* _What is needed_:
Set down the material exactly as given, please, from its first line through the line that includes "scene.camera = cam".

* _Data shown_:
########################################

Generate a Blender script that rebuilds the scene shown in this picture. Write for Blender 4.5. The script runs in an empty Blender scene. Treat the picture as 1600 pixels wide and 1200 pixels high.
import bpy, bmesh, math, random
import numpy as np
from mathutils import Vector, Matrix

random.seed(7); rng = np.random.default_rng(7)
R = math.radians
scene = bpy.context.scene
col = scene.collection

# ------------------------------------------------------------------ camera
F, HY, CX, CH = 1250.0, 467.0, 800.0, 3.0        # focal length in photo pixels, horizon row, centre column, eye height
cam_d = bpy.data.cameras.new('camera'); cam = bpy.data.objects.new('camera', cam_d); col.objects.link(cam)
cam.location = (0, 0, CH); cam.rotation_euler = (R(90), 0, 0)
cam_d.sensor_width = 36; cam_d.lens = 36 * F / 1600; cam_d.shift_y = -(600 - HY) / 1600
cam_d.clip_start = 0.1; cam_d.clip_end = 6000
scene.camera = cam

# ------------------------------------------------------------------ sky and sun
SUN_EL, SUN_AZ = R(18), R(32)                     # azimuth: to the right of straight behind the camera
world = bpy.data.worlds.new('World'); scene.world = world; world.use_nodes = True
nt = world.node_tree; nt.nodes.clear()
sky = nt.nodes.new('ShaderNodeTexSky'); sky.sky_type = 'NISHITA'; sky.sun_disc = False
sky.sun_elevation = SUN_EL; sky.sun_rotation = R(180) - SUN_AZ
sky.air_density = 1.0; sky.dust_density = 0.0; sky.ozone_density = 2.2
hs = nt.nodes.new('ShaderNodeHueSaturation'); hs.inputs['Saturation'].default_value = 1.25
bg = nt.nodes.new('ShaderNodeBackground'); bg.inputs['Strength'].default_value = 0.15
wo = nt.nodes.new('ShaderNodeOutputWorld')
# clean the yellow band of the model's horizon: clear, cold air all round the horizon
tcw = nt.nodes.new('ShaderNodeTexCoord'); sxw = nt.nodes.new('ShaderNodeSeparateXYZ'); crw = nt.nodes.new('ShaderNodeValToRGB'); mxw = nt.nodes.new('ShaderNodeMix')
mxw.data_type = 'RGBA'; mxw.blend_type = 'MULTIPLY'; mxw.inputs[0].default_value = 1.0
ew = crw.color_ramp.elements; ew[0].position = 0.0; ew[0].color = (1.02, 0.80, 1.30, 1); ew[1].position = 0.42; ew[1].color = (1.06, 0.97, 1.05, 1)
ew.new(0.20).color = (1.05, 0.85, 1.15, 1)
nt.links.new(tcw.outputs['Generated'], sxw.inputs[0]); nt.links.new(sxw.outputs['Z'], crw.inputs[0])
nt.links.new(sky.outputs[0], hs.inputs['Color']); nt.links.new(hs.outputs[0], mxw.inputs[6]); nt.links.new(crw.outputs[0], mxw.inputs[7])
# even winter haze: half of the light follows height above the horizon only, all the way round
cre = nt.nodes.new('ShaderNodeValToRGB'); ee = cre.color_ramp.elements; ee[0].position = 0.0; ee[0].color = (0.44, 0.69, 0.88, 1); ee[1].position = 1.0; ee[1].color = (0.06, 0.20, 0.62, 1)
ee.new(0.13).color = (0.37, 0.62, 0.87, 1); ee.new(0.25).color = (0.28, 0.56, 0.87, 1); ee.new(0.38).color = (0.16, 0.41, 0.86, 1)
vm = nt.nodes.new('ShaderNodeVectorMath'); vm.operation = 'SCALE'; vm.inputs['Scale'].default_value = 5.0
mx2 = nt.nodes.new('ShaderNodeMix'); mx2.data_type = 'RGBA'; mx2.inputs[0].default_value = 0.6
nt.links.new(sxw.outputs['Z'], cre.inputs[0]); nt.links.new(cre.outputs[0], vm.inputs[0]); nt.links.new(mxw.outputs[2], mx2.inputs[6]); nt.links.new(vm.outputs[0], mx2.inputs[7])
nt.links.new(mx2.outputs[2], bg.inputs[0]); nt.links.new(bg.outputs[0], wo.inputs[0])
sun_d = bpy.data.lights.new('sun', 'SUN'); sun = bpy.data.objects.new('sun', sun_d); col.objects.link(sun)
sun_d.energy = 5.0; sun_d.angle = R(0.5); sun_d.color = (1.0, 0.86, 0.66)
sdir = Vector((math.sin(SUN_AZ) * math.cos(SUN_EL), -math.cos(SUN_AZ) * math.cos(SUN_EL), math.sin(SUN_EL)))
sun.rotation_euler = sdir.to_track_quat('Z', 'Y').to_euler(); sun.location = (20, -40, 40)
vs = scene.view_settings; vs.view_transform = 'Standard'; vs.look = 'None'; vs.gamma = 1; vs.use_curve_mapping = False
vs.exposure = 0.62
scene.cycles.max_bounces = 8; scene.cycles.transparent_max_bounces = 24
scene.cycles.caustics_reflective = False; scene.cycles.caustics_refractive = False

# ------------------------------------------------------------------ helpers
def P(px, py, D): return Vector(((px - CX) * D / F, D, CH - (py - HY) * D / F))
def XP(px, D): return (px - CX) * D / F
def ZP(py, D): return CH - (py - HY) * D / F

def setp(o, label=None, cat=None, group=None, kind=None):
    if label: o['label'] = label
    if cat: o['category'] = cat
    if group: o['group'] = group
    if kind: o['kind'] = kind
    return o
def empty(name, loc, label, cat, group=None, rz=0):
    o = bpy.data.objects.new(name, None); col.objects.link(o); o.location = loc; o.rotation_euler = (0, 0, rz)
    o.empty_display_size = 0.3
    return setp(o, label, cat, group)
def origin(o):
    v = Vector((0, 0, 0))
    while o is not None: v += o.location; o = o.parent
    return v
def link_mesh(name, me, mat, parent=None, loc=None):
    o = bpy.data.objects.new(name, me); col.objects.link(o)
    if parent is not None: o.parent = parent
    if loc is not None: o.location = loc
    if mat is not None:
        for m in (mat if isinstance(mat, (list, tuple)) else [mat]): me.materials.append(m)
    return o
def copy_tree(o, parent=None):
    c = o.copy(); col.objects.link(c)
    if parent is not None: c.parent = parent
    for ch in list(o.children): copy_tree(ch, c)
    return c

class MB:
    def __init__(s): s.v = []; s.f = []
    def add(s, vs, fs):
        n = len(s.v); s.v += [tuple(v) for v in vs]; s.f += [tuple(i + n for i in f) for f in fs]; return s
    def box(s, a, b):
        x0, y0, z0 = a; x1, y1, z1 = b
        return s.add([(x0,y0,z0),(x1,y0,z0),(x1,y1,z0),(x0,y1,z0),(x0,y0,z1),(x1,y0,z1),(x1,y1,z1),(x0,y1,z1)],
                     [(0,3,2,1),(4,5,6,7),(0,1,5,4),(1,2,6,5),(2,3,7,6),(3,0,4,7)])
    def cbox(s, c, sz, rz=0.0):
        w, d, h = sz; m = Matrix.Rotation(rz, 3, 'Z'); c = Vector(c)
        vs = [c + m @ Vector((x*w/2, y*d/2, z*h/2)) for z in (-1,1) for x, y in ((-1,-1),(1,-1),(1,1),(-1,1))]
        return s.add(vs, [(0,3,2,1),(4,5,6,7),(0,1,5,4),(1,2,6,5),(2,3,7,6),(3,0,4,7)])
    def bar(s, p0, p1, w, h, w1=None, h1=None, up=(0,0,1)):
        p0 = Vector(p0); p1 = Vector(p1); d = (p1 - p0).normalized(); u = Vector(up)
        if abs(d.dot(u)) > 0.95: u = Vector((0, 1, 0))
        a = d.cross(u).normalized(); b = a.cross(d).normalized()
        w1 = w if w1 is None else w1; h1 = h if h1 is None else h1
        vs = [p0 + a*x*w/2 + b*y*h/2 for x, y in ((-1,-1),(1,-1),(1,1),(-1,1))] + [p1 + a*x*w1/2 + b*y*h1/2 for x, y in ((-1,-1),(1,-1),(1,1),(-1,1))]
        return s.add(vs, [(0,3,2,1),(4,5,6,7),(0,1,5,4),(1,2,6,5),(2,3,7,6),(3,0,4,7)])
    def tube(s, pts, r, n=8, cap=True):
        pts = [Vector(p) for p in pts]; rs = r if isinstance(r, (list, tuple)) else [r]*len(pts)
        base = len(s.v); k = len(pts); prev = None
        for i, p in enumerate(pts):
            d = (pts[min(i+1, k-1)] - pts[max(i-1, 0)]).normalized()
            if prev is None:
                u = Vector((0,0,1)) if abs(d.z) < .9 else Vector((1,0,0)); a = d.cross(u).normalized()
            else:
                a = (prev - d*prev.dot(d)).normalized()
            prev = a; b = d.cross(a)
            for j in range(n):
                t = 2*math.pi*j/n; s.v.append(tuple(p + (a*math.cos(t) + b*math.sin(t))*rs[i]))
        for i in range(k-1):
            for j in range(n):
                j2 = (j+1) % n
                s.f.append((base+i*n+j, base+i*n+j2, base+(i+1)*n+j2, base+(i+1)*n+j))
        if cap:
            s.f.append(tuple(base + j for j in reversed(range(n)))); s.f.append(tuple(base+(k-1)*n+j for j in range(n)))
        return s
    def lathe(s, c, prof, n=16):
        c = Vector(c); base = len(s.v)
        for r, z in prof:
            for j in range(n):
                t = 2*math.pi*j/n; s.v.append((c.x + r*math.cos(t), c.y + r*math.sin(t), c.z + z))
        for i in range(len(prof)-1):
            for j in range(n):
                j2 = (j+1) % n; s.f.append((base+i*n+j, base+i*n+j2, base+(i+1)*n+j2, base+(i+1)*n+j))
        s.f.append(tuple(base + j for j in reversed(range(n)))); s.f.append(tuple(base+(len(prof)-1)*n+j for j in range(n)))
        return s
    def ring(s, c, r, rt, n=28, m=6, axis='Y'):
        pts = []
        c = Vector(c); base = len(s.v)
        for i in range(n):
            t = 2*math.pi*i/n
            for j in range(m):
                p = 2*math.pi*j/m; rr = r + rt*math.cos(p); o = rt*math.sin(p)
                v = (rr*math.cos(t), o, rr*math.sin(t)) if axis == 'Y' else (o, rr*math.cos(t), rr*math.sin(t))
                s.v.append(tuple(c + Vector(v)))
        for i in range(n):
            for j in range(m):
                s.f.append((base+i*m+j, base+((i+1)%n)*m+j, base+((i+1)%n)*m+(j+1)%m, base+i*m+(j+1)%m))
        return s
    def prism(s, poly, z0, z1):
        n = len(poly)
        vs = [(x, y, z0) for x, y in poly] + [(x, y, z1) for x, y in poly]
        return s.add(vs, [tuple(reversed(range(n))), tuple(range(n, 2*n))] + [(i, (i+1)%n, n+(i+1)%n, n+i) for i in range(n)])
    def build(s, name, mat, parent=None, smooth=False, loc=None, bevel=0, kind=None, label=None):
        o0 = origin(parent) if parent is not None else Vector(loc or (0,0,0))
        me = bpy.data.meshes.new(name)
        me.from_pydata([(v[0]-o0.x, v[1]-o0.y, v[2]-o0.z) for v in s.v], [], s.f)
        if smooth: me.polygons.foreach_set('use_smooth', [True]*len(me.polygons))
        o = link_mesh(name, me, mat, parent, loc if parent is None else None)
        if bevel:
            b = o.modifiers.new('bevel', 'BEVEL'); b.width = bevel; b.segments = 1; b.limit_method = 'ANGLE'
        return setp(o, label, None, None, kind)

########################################

* _Answer to this exercise_:
Generate a Blender script that rebuilds the scene shown in this picture. Write for Blender 4.5. The script runs in an empty Blender scene. Treat the picture as 1600 pixels wide and 1200 pixels high.
import bpy, bmesh, math, random
import numpy as np
from mathutils import Vector, Matrix

random.seed(7); rng = np.random.default_rng(7)
R = math.radians
scene = bpy.context.scene
col = scene.collection

# ------------------------------------------------------------------ camera
F, HY, CX, CH = 1250.0, 467.0, 800.0, 3.0        # focal length in photo pixels, horizon row, centre column, eye height
cam_d = bpy.data.cameras.new('camera'); cam = bpy.data.objects.new('camera', cam_d); col.objects.link(cam)
cam.location = (0, 0, CH); cam.rotation_euler = (R(90), 0, 0)
cam_d.sensor_width = 36; cam_d.lens = 36 * F / 1600; cam_d.shift_y = -(600 - HY) / 1600
cam_d.clip_start = 0.1; cam_d.clip_end = 6000
scene.camera = cam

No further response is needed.